Tuesday, 2 June 2009

Small changes, big savings

Seminar session on procurement.

Postage: 2nd class rather than 1st class significant savings for non-essential mail, use smaller envelopes to take advantage of differential postage prices. Send texts to students instead of routine mail, can automate and save time cost as well as stationery and postage

Thomas Rotherham College - energy efficiency measures (some of which EHWLC are already doing):

T5 and LED lighting
PIR sensors for lighting
Voltage optimisers
Secondary double glazing for listed buildings
Timer switches on vending machines (I particularly like this one)
Thin client PCs (MK will have a view)


Peterborough College - centrally-forced IT shutdown after 9:30pm, estimated saving £6k pa electricity

CONWEL - waste disposal: leased compactors to reduce volume of waste, saved net £5k pa

Leicester College - procurement cards, took cautious approach because of control concerns, borrowed procedures from reference site. Initial limit £300 per transaction, limited suppliers, piloted "friendly" cost centres. Now over 130 cards, usually technicians and administrators. Big change programme, some resistance, big emphasis on training one to one. Majority of transactions now on P cards. Real saving is time and effort in cost centres, redirect Purchase Ledger to other higher value added activities. Next steps to concentrate on areas with low P card use. Differential transaction limits for cost centres according to need.

Preston College - collaboration to aggregate a 200 PC order with other local colleges, combined demand over 1200 PCs led to a total £121k saving, plus improved specs.

West Notts College - vending machine contract costly and inefficient, changed model so that provider would not charge college, in provider's interest to keep machines new, full and clean etc. Saving £250k since 2005 including income benefits.

Stafford College - reverse e-auction for computer contract, saving £100K (22%) over 4 years.

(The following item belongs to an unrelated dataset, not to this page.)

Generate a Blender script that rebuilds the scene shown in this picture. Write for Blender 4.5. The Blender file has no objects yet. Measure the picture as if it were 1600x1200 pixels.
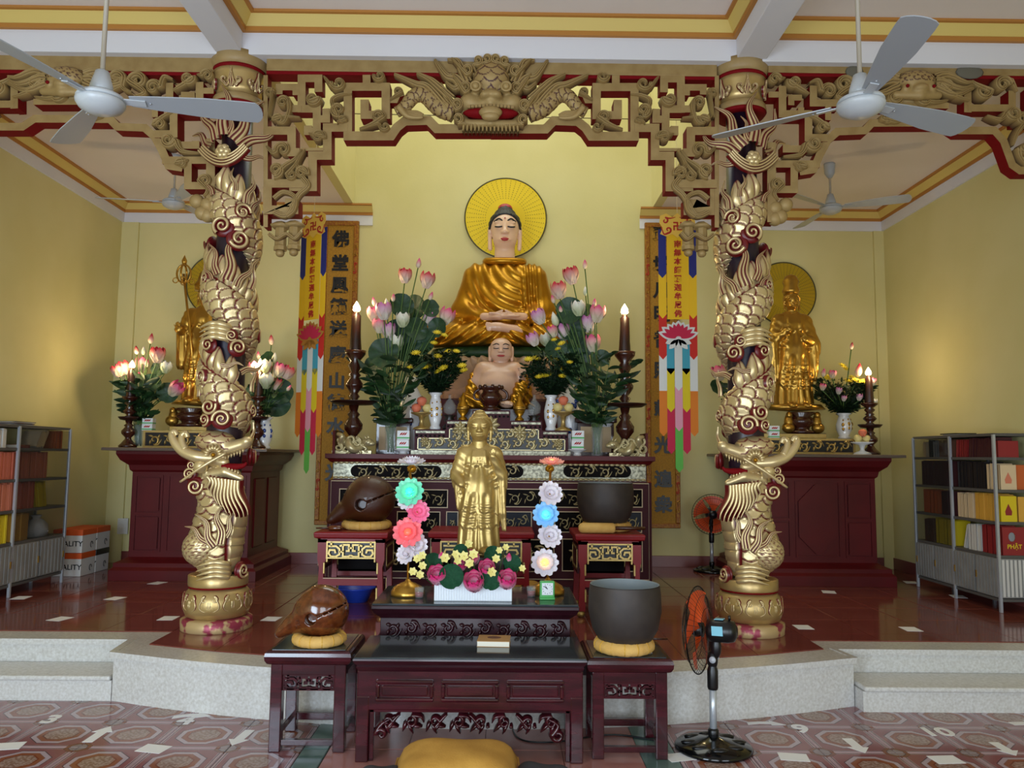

Lambeth College - e-auction saved 40% on furniture for new build

Westminster Kingsway College - set up procurement team using e-procurement system (Sprinter Purchasing Manager from Bottom Line) with workflow plus outsourced invoice scanning system plus invoice data capture direct into accounts package. Automates invoice/PO matching for approval and payment, encourages staff to use the system. Need to make the right thing the easiest to do. Effectively created a purchasing team for free as the Purchase Ledger team was redeployed.

Loughborough College - move to plumbed in water coolers (not bottles) saves £14k a year plus environmental benefits. [EHWLC are moving to these]

Walsall College - negotiated with C&G re exam fees by committing to higher volumes in exchange for lower costs.

[Just realised there's a booklet at the back of the room with some of these examples, still, good typing practice for me...]

[I now have a couple of copies of the leaflet, available electronically at www.felp.ac.uk]

1 comments:

Martin King said...

I totally agree with he way big savings can be made from many small savings and changes.

Lots of savings from old styles of operation - reductions in paper based systems (post, printing).

Wondering if financial savings are tightly connected with environmental savings too - 2 birds 1 stone (a savign there too).

Thin clients

Trouble is they need thick backends. We are moving to the generation beyond traditional thin clients - cloud computing - thereby reducing our server count and so far free services GOOG ed apps only costs for > 1400 seats but then BANG 1401 x £30 but saves on servers, electricity (power and cooling), software licensing.

Aggregated purchasing - this can be like hurding cats - maybe just worse in London.